Latino Organizations United in Opposition to
NAFTA-expansions to Peru, Panama and Colombia;
Call on Congress to Chart a New Course on Trade.
June 26, 2007
Contact:
Alexandra Acosta (201)-390-7129
Lizette Olmos (202)-365-4553
Holly Shulman (202)-674-8757
Washington, DC — As the fight
over immigration heats up in Washington, U.S.

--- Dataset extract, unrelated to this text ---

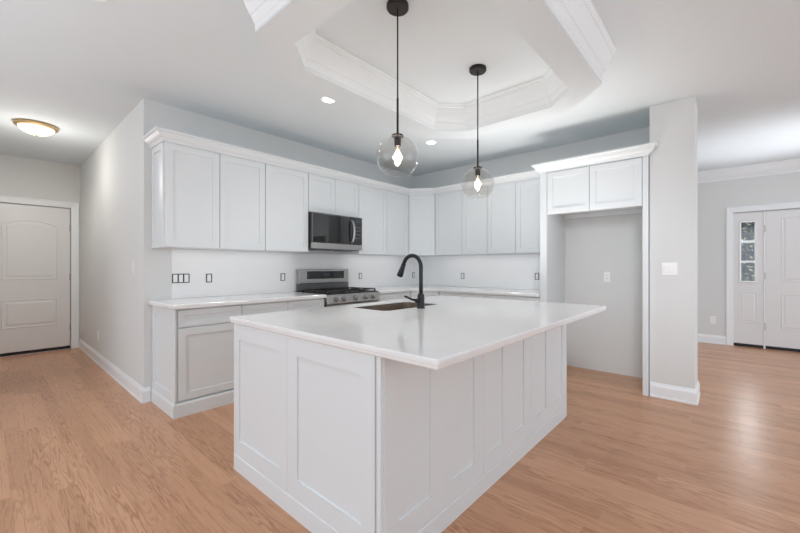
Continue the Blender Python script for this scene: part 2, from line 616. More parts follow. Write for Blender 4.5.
# hall door
d1 = struct(link('door_1', B((-0.03, 0.804, 7.424, 7.465, 0.045, 2.072)), M['door'], bevel=0.003))
arch = [(0.125, 1.035), (0.675, 1.035), (0.675, 1.800)]
for k in range(1, 16):
    t = k / 16
    x = 0.675 - 0.55 * t
    arch.append((x, 1.800 + 0.075 * math.sin(PI * t) ** 0.8))
arch.append((0.125, 1.800))
bm = bmesh.new()
molded(bm, arch, YF(7.424))
link('upper_panel', bm, M['door'], d1)
bm = bmesh.new()
molded(bm, [(0.125, 0.37), (0.675, 0.37), (0.675, 0.765), (0.125, 0.765)], YF(7.424))
link('lower_panel', bm, M['door'], d1)
for z in (1.79, 1.063, 0.325):
    bm = lathe(bmesh.new(), [(0.007, -0.05), (0.007, 0.05)], 10, (0.808, 7.416, z))
    box(bm, 0.798, 0.806, 7.4195, 7.423, z - 0.05, z + 0.05)
    link('hinge', bm, M['hinge'], d1)
link('door_sweep', B((-0.03, 0.804, 7.421, 7.460, 0.004, 0.044), (0.775, 0.800, 7.405, 7.421, 0.010, 0.050)), M['black'], d1)

# entry door with a side panel window
def slab_panels(bm, rects, x):
    for (y0, y1, z0, z1) in rects:      # y0 > y1 (y0 is on the left as seen)
        molded(bm, [(-y0, z0), (-y1, z0), (-y1, z1), (-y0, z1)], XF(x), prof=((0, 0), (0.003, 0.005), (0.010, 0.006), (0.018, 0.001), (0.030, 0.001), (0.044, 0.005), (0.048, 0.0055)))
    return bm


d2 = struct(link('door_2', B((7.510, 7.555, -1.330, -0.420, 0.045, 2.035)), M['door'], bevel=0.003))
PL = [(-0.585, -0.845), (-0.905, -1.165)]
bm = bmesh.new()
slab_panels(bm, [(a, b_, z0, z1) for a, b_ in PL for z0, z1 in ((0.30, 0.82), (1.0, 1.93))], 7.510)
link('molded_panels', bm, M['door'], d2)
for z in (1.78, 1.08, 0.33):
    bm = lathe(bmesh.new(), [(0.007, -0.05), (0.007, 0.05)], 10, (7.503, -0.414, z))
    link('hinge', bm, M['hinge'], d2)
link('door_sweep', B((7.508, 7.55, -1.33, -0.420, 0.003, 0.044)), M['black'], d2)

w1 = struct(link('window_1', B((7.512, 7.552, -0.136, -0.0625, 0.045, 2.035), (7.512, 7.552, -0.396, -0.315, 0.045, 2.035),
                               (7.512, 7.552, -0.315, -0.136, 0.045, 0.985), (7.512, 7.552, -0.315, -0.136, 1.905, 2.035)), M['door']))
bm = sweep([(-0.136, 0.985), (-0.136, 1.905), (-0.315, 1.905), (-0.315, 0.985)], [(0.014, 0), (0.014, 0.008), (0.002, 0.014), (-0.014, 0.006), (-0.014, 0)], closed=True, f=lambda u, v, h: (7.512 - h, u, v))
link('glazing_bead', bm, M['door'], w1)
link('glass', B((7.528, 7.534, -0.315, -0.136, 0.985, 1.905)), M['pane'], w1)
for z in (1.292, 1.598):
    link('muntin', B((7.516, 7.5275, -0.315, -0.136, z - 0.017, z + 0.017)), M['trim'], w1)
bm = bmesh.new()
slab_panels(bm, [(-0.115, -0.335, 0.36, 0.83)], 7.512)
link('molded_panel', bm, M['door'], w1)
link('door_sweep', B((7.51, 7.55, -0.396, -0.0625, 0.003, 0.044)), M['black'], w1)
struct(link('trim_7', B((7.505, 7.56, -0.4185, -0.3975, 0.0, 2.045), (7.556, 7.62, -1.36, -0.4185, 2.02, 2.0499), (7.553, 7.62, -0.3975, -0.0625, 2.02, 2.0499)), M['trim']))

# ------------------------------------------------------------------ cabinets


def fronts(parent, lst, yb=0.0, m=None):
    for kind, x0, x1, z0, z1 in lst:
        g = 0.003
        st = 0.058 if kind == 'door' else 0.045
        bm = shaker(bmesh.new(), x0 + g, x1 - g, z0 + g, z1 - g, yb, stile=st)
        link(kind, bm, m or M['cab'], parent)


def upper(label, loc, rz, w_, z0, z1, doors, depth=0.326, end=False):
    t = thing('wall_cabinet', label, 'cabinet', (loc[0], loc[1], z0), rz, 'white wall cabinets')
    h = z1 - z0
    link('body', B((0.0008, w_ - 0.0008, 0.0195, depth + 0.017, 0, h)), M['cab'], t, bevel=0.001)
    fronts(t, [('door', a, b_, 0.0, h) for a, b_ in doors], 0.019)
    if end:
        bm = shaker(bmesh.new(), -(depth + 0.015), -0.022, 0.0, h, 0.0, t=0.012, stile=0.055)
        p = link('end_panel', bm, M['cab'], t)
        p.rotation_euler = (0, 0, R(-90))
    return t


Z0, Z1 = 1.385, 2.282
YU = 3.629
upper('white double-door wall cabinet at the hallway end of the run', (0.984, YU), 0, 0.890, Z0, Z1, [(0, 0.443), (0.443, 0.890)], end=True)
upper('white single-door wall cabinet just before the microwave', (1.875, YU), 0, 0.511, Z0, Z1, [(0, 0.511)])
upper('short white double-door wall cabinet directly above the microwave', (2.387, YU), 0, 0.748, 1.845, Z1, [(0, 0.374), (0.374, 0.748)])
upper('white double-door wall cabinet between the microwave and the corner cabinet', (3.136, YU), 0, 0.974, Z0, Z1, [(0, 0.512), (0.512, 0.974)])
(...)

Congress must oppose proposed NAFTA expansion
agreements with Peru, Panama and Colombia that
are expected to increase pressure on millions of
small farmers in those countries to attempt
desperate migration to the United States, said
Latino civil rights leaders and members of the
Congressional Hispanic Caucus in a press
conference today.
Major Latino organizations
including the League of United Latin American
Citizens (LULAC), the National Alliance of Latin
American and Caribbean Communities (NALACC) and
the Dolores Huerta Foundation today sent a
letter to the U.S. Congress reiterating their
opposition to the proposed trade agreements
after the recent release of freshly
re-negotiated texts of the agreements failed to
address the key concerns of the Latino community
in the United States and abroad.
“It is unbelievable that in
the middle of a contentious debate on
immigration, Congress is being asked to pass
trade agreements that are certain to increase
the pressure on impoverished small farmers in
Latin America to attempt to come to the United
States,” said Brent Wilkes, the Executive
Director of the League of United Latin American
Citizens (LULAC), the nation’s oldest and
largest Latino civil rights membership
organization. “We wrote repeatedly to the U.S.
Congress requesting that the agricultural
provisions in the agreement be fixed, and we are
disappointed that the new text released this
week for the FTAs doesn’t fix them.”
The agricultural rules
included in the Peru, Colombian and Panama
agreements mirror closely the agricultural rules
from NAFTA that resulted in over 1.3 million
lost jobs in Mexico’s rural sector. Undocumented
migration from Mexico to the United States has
more than doubled since NAFTA was enacted in no
small part due to failed trade policies. In the
case of the Peru, Colombia and Panama
agreements, these same agricultural provisions
will foreseeably result in the displacement of
large numbers of peasant farmers — increasing
hunger, social unrest, and desperate migration
at a minimum; and according to a report of the
Colombian Ministry of Agriculture, will lead to
an increase in drug cultivation and violence.
“We are calling on members of
Congress today to realize that in order to fix
the immigration problem of the United States, we
need to look at the root cause. If we don’t fix
the failed NAFTA model of free trade, we’ll be
fighting over immigration again and again,” said
Gabriela Lemus, Executive Director of the Labor
Council for Latin American Advancement.